Na minha cidade continuo a ver edifícios crescer como cogumelos. Vende-se, vende-se…mas a quem? Estarão loucos os empreiteiros ou terão um desejo suicida de falência? A torneira fechou gente, acordem! Os bancos que outrora davam crédito para casa, recheio, carro, tudo na mesma hipoteca, são os mesmos que agora cinicamente viram as costas. As empresas do “Quer dinheiro já?” entretanto desapareceram da televisão, assombradas pelo fantasma do incumprimento, depois de ajudarem a arruinar milhares de famílias, aproveitando-se da sua iliteracia financeira. Os monopólios da Galp, EDP, REN, PT e outros criadores de “jobs for the beast” em detrimento de “jobs for the best”, asfixiam as pequenas e médias empresas e particulares, têm margens de lucro brutais e permitem que o polvo “chuchalista” alastre, enquanto o país definha. Não posso mais com o culto do grande líder o qual é mimetizado na perfeição pelo beicinho do Silva Pereira ou a virulência do Santos Silva. Estes tipos vão ser implacáveis na campanha eleitoral suja que vão fazer contra os tenrinhos do PSD e receio bem que vinguem, pois um povo tem quase sempre o que merece. Cá, no sul da Europa, elegem-se bobos da corte que engordam à custa de quem labuta enquanto atafulham uma miserável classe média de impostos, governando-se em vez de nos governarem, agarrados como uma lapa ao poder ou como uma carraça ao sangue de quem trabalha. Estou tão farto desta pequenez. Estamos todos tão fartos!
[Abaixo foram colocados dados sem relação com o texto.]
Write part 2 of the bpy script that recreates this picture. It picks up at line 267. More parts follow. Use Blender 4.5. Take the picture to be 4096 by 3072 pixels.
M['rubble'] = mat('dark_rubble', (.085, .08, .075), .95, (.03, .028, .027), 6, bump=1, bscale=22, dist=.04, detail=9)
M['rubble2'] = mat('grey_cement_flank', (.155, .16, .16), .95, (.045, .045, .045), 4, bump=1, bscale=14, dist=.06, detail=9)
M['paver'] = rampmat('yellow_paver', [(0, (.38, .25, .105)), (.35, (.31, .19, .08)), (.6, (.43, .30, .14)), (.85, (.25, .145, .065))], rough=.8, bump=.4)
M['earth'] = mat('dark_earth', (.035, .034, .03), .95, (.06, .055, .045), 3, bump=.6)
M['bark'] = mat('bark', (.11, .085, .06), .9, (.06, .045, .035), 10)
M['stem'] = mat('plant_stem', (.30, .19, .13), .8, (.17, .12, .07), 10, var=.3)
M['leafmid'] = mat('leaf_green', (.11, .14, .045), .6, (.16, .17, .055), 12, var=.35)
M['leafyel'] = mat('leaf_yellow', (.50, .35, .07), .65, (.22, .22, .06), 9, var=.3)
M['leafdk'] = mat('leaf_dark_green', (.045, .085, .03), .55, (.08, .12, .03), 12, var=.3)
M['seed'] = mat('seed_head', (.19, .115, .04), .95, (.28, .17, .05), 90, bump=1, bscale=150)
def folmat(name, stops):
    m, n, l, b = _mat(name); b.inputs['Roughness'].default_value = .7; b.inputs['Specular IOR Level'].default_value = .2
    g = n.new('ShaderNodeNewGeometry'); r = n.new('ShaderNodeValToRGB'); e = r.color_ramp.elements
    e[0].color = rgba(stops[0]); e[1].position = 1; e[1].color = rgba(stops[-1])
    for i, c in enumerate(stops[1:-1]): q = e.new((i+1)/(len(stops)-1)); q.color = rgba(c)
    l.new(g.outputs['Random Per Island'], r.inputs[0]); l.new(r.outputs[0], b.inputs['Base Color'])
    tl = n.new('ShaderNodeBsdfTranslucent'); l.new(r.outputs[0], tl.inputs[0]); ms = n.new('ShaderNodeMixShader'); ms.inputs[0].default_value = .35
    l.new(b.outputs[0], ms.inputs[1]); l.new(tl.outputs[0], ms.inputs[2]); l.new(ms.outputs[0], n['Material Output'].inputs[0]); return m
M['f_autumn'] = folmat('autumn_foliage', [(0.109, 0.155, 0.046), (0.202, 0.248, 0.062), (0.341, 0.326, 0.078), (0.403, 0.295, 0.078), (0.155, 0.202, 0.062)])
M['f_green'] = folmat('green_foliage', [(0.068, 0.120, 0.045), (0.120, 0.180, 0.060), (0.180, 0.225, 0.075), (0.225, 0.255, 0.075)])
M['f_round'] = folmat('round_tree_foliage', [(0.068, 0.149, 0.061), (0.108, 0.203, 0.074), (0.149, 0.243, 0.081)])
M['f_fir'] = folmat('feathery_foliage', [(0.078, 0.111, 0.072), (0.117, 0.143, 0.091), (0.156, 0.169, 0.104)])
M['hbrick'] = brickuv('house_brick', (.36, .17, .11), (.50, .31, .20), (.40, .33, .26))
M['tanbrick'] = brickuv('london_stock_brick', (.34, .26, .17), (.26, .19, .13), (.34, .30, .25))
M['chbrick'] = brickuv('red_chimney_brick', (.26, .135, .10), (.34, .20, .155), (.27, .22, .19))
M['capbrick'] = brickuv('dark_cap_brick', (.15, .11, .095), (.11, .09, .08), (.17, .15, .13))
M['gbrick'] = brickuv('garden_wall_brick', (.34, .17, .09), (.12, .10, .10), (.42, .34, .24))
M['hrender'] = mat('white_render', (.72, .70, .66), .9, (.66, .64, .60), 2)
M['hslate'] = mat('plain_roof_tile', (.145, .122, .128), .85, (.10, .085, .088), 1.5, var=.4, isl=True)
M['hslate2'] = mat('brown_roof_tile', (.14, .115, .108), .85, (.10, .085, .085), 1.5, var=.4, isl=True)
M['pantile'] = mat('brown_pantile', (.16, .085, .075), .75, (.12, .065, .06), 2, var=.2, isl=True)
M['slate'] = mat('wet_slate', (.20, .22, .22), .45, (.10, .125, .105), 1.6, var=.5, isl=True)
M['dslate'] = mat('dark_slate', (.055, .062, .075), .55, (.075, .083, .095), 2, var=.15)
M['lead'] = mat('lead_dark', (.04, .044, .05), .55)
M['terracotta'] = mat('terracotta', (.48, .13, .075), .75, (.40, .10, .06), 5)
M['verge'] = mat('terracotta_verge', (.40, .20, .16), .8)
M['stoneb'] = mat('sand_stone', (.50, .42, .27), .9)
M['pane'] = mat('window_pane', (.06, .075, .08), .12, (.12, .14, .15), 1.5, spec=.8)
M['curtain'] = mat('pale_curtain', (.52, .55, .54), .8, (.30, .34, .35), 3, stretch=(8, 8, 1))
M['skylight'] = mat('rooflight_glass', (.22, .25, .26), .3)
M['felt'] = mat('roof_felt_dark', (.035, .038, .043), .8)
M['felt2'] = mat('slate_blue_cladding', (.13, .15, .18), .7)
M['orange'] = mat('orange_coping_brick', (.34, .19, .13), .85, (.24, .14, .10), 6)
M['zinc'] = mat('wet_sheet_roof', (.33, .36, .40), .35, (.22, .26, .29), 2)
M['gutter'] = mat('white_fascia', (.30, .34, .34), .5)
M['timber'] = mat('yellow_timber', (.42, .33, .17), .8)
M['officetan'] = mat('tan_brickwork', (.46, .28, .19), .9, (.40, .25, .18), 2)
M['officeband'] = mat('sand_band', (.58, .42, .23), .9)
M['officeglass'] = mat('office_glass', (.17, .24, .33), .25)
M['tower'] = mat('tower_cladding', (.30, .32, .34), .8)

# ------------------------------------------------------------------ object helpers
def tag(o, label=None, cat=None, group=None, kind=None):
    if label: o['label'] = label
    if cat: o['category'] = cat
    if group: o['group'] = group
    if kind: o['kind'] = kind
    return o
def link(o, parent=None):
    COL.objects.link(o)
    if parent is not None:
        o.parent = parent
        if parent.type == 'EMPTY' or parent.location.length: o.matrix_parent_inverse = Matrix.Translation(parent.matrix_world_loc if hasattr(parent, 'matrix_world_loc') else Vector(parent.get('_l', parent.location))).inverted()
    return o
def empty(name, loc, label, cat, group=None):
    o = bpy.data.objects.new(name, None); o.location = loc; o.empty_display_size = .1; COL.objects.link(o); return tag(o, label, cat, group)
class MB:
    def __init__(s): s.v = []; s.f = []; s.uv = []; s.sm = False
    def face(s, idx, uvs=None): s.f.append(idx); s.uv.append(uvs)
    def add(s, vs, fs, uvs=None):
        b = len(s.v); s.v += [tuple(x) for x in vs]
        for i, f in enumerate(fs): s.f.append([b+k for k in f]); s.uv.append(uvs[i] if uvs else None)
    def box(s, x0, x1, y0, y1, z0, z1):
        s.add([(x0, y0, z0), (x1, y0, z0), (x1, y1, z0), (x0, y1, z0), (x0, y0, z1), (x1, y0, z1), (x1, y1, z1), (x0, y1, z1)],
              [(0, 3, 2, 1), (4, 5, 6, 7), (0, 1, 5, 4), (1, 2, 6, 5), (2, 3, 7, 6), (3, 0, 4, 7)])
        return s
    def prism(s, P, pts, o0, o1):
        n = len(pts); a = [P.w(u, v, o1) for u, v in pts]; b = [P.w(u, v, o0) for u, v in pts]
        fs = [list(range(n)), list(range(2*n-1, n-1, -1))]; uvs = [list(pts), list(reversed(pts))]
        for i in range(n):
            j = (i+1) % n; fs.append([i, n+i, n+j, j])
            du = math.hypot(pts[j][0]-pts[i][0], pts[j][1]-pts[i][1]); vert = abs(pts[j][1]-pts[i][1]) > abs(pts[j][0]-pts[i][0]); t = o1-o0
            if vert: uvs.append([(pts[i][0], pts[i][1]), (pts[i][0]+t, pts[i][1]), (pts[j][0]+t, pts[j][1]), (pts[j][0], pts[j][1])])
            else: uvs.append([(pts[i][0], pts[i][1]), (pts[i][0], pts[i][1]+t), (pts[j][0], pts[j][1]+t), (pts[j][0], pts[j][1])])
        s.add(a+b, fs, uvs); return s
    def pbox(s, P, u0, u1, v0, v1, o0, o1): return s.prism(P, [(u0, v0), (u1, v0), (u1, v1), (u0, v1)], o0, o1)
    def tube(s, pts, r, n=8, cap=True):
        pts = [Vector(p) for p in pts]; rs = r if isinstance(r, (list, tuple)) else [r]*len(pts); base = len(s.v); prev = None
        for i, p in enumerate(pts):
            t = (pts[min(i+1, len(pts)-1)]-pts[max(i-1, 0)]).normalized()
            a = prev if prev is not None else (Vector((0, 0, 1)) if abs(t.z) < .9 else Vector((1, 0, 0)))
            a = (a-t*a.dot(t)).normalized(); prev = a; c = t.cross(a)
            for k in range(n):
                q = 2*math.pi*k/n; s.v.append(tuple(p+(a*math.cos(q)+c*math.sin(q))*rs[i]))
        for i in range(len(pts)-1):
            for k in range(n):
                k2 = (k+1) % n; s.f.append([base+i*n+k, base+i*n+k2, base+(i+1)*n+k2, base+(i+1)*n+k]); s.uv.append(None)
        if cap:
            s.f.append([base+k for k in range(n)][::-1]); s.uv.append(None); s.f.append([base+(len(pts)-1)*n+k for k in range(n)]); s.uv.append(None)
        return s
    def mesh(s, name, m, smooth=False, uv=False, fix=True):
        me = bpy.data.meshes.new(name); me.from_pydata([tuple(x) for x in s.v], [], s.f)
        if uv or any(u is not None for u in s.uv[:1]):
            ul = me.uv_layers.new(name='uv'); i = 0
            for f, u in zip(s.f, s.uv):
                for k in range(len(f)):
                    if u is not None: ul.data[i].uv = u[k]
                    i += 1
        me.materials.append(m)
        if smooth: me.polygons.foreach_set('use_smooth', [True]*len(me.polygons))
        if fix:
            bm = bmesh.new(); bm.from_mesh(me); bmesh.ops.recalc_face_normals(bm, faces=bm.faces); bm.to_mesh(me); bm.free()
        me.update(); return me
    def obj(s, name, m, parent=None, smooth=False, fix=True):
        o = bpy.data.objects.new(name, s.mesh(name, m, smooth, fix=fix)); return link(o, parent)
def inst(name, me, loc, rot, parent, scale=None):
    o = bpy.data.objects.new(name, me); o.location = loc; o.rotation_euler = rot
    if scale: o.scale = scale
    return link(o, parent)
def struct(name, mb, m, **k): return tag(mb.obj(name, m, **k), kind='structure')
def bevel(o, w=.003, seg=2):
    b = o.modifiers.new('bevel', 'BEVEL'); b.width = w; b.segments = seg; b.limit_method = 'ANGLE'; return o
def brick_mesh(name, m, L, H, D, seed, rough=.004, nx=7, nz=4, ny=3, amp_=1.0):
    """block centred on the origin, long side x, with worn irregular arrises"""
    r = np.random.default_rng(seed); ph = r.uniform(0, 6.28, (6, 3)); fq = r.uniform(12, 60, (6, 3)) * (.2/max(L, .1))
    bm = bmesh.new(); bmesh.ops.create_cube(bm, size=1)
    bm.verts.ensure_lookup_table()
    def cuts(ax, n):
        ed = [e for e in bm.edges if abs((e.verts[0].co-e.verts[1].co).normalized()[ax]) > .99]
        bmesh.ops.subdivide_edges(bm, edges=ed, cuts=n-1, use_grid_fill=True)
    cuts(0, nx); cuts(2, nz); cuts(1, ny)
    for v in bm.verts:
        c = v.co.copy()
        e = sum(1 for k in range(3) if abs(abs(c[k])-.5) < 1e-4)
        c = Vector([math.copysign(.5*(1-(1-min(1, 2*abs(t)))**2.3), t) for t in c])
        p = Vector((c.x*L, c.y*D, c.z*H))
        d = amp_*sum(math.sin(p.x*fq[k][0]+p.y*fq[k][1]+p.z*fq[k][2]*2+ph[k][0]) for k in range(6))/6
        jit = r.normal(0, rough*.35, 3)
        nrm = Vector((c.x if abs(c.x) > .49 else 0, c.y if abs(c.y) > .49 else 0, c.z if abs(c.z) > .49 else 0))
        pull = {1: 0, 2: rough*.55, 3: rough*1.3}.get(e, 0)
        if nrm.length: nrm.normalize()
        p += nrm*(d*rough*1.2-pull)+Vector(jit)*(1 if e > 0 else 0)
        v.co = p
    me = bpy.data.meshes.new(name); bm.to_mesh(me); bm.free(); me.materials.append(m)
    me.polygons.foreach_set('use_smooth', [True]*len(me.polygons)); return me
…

A hora vai já adiantada, estes flashes de puro fel que insistem em aterrar nas teclas ainda não dão sinais de querer abrandar, mas o limite imposto pelo chefe diz-me que é hora de parar. Olho para o lado, a minha cadela, Luna, ressona, dormindo profundamente, alheia a tudo isto e penso, foi para criar estas sociedades dementes que largámos as árvores e ganhámos consciência?